Thanks for the photos, Gandalfe. I was envisioning bamboo, which is the only type of shakuhachi that I have played. My bamboo shakuhachi sounds very woody. I do know what other materials would sound like. I will have to look for some recordings on the web. (My recorders are also wooden; I am a fan of woody tones).
My Boehm flute is solid silver, which I also love, but for a different feeling and different types of music. I have also played brass singing bowls, multi-metal singing bowls and crystal singing bowls, and I was struck by the dramatic tone differences produced by different materials. The one exception is a standard, transverse, wooden headjoint that I tried on a silver Boehm flute, which produced tones similar to those of all-metal flutes (with less control though). I was underwhelmed at that difference. I think I had been expecting more of a wooden flute tone.
David
I can't help myself, I have to post here. I also play various flutes--have had wooden Boehms, now have a bunch of flutes in both silver and plated. I have quite a few shakuhachi that I have collected over the years living in Japan, as well as an Okuralo--a silver plated vertical Boehm flute with shakuhachi-type head (rare, made for a few years in Japan between 1930-1940). I studied shakuhachi making for a few years as well, and have made a few. Finally, I collected a bunch of temple bells in Japan and a large number of singing bowls in India and Bangladesh.

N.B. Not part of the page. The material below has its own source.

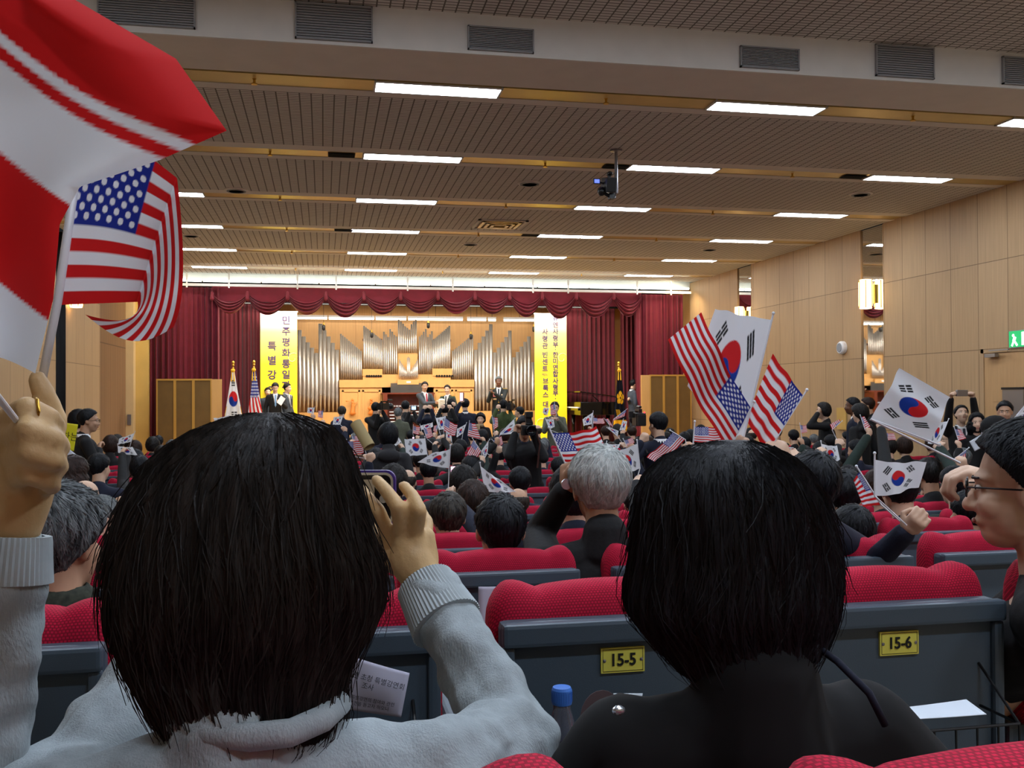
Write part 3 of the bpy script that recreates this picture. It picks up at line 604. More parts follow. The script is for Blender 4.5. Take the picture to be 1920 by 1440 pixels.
# ================================================================ flags
attr_mat('flag_cloth', .8, .3)
RED, WHT, BLU, BLK = srgb((205, 32, 34)), srgb((232, 236, 242)), srgb((34, 48, 140)), srgb((22, 22, 26))
def us(u, v):
    st = int((1-v)*13*.9999); c = RED if st % 2 == 0 else WHT
    if u < .4 and v > 6/13:
        c = BLU; cu = u/.4*12; cv = (v-6/13)/(7/13)*10
        iu, iv = round(cu), round(cv)
        if 1 <= iu <= 11 and 1 <= iv <= 9 and (iu+iv) % 2 == 0 and math.hypot((cu-iu)*.9, cv-iv) < .42: c = WHT
    return c
def kr(u, v):
    x, y = (u-.5)*3, (v-.5)*2; r = math.hypot(x, y)
    if r < .5:
        a = math.atan2(2, 3); X, Y = x*math.cos(a)-y*math.sin(a), x*math.sin(a)+y*math.cos(a)
        if math.hypot(X+.25, Y) < .25: return srgb((205, 40, 44))
        if math.hypot(X-.25, Y) < .25: return srgb((30, 60, 150))
        return srgb((205, 40, 44)) if Y > 0 else srgb((30, 60, 150))
    for sx, sy, pat in ((-1, 1, (1, 1, 1)), (1, -1, (0, 0, 0)), (1, 1, (0, 1, 0)), (-1, -1, (1, 0, 1))):
        dx, dy = sx*3/math.sqrt(13), sy*2/math.sqrt(13); d = x*dx+y*dy; t = -x*dy+y*dx
        if abs(t) < .25 and .75 < d < 1.084:
            q = (d-.75)/(.334/3); i = min(2, int(q))
            if q-i < .72 and (pat[i] or abs(t) > .025): return BLK
    return WHT
def paint(me, fn):
    """per-vertex dye from the cloth's own UV (stored in me['uv'] order)"""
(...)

There is something that needs to be understood. The effects of materials in bells and in flutes are completely different. Bells are idiophones--they make their sound by being struck and the sound is produced by the vibration of the material itself. Flutes are aerophones--the sound is almost exclusively made by the vibration of the air column. The material serves only to define the air column.

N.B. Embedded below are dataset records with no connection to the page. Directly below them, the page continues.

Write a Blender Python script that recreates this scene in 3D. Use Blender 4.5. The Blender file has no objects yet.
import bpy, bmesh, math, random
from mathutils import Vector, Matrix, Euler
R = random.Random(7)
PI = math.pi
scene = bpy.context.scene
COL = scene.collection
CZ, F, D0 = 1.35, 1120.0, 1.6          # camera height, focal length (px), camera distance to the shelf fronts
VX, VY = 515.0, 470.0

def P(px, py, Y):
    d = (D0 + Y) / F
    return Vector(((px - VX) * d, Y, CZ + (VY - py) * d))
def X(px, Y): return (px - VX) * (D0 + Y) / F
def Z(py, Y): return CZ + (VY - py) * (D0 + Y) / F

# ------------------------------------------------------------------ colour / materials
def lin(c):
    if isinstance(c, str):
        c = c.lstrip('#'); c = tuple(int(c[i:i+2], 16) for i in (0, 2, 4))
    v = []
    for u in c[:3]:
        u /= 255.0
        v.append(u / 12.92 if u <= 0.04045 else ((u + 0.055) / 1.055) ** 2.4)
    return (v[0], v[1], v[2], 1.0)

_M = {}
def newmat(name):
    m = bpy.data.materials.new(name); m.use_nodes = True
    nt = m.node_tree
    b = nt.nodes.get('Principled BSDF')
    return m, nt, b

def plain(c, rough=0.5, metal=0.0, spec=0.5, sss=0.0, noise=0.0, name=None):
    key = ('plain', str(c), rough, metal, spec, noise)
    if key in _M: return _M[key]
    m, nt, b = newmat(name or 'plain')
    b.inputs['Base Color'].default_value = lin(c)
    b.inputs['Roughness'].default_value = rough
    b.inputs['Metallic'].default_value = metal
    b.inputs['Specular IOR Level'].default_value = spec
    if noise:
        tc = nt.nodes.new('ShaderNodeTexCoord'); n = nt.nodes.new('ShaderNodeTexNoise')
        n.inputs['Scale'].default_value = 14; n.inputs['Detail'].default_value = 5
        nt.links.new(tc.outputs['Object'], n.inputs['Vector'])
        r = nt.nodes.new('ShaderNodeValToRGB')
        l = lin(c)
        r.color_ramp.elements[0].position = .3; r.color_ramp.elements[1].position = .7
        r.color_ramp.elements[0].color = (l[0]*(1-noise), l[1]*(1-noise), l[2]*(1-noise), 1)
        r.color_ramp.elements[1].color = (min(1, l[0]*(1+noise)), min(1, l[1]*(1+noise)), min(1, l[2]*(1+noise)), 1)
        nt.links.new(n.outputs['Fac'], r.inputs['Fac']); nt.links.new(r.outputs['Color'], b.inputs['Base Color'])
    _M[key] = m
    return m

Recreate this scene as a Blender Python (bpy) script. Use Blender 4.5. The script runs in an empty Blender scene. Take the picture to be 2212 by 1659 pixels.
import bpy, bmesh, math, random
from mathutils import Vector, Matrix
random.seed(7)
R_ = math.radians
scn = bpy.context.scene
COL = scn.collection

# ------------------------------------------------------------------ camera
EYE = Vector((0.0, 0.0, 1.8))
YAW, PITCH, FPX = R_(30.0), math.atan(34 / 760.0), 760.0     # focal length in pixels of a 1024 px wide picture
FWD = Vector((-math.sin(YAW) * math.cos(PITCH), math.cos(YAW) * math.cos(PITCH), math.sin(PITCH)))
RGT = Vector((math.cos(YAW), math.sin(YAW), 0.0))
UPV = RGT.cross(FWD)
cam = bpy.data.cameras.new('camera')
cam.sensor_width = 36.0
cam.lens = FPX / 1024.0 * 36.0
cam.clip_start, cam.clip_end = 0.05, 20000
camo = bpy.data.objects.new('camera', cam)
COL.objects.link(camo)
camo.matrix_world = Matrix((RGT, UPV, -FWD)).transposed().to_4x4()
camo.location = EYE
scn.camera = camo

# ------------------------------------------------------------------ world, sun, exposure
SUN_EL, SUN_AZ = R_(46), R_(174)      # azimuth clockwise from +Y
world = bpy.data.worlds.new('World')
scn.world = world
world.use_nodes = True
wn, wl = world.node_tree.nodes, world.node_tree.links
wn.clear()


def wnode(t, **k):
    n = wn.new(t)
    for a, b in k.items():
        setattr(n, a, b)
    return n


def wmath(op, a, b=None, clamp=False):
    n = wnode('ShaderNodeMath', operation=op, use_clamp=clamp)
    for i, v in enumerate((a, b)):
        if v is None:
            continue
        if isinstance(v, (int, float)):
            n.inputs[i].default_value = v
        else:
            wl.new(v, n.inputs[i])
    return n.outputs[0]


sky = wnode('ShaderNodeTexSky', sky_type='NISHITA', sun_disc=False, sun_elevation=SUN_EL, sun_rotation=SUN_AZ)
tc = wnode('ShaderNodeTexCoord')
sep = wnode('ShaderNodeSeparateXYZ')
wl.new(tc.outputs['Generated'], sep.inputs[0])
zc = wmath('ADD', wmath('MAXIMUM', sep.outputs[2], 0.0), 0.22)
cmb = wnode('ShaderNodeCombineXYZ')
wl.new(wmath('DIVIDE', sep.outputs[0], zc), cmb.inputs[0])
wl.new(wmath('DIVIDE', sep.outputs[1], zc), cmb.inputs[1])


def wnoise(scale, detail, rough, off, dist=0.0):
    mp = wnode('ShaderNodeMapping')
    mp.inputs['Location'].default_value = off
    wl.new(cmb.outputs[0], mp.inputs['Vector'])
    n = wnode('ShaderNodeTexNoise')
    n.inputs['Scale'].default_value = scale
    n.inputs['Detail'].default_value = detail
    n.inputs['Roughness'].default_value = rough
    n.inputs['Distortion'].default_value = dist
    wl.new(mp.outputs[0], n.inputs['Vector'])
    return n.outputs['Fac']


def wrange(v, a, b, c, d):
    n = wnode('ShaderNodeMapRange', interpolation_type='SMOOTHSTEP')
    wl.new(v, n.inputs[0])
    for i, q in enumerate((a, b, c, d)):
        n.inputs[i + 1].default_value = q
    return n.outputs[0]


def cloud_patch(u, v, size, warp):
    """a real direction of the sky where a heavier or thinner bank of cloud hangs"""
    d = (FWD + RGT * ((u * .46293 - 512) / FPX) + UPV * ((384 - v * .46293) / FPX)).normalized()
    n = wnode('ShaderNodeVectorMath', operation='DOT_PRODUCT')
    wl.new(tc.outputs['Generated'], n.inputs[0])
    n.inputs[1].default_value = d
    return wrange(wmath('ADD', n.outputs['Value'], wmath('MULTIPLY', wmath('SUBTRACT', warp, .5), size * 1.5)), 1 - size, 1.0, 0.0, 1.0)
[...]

The parameters that define the flute sound, pertaining to the material (if it is reasonably rigid)j, are basically only two: bore geometry and bore smoothness. I know that this is a controversial topic, but scientific evidence is quite strong that this is the case. I don't know, for instance, if your shakuhachi is jiaru or jinashi. "Jiaru" refers to the interior of the bore being lined with a kind of putty (ji). Jinashi means that the interior is unputtied, although it can and usually is still coated with lacquer. Jiaru flutes tend to have a much brighter and more powerful sound. Jinashi flutes are generally more "woodly" and less focused. This has nothing to do with the material itself, rather the fact that the jinashi flute has a less smooth interior, and because the irregularities inside the bore tend to inhibit the higher harmonics.
I had for a time a Rudall Carte wooden Boehm flute, and also a Haynes wooden flute. They played almost identically to any silver flute. Studies have shown that that wooden flutes are slightly less efficient (on the order of 2 dB) than similar metal instruments because of micropores in the wood itself--if the bore is polished and unsealed. If the bore shows marked grain patterns, then you start to lose more efficiency, which is differential, affecting more the high harmonics--this the "woodier" sound.
This is all terribly complicated by the effects of small differences in bore geometry, which can have major effects on how the instrument plays, responds and sounds, whatever the material. All kinds of factors, including player expectations and just the feel of the instrument in the hands, get mixed up in our impressions and experiences playing different instruments.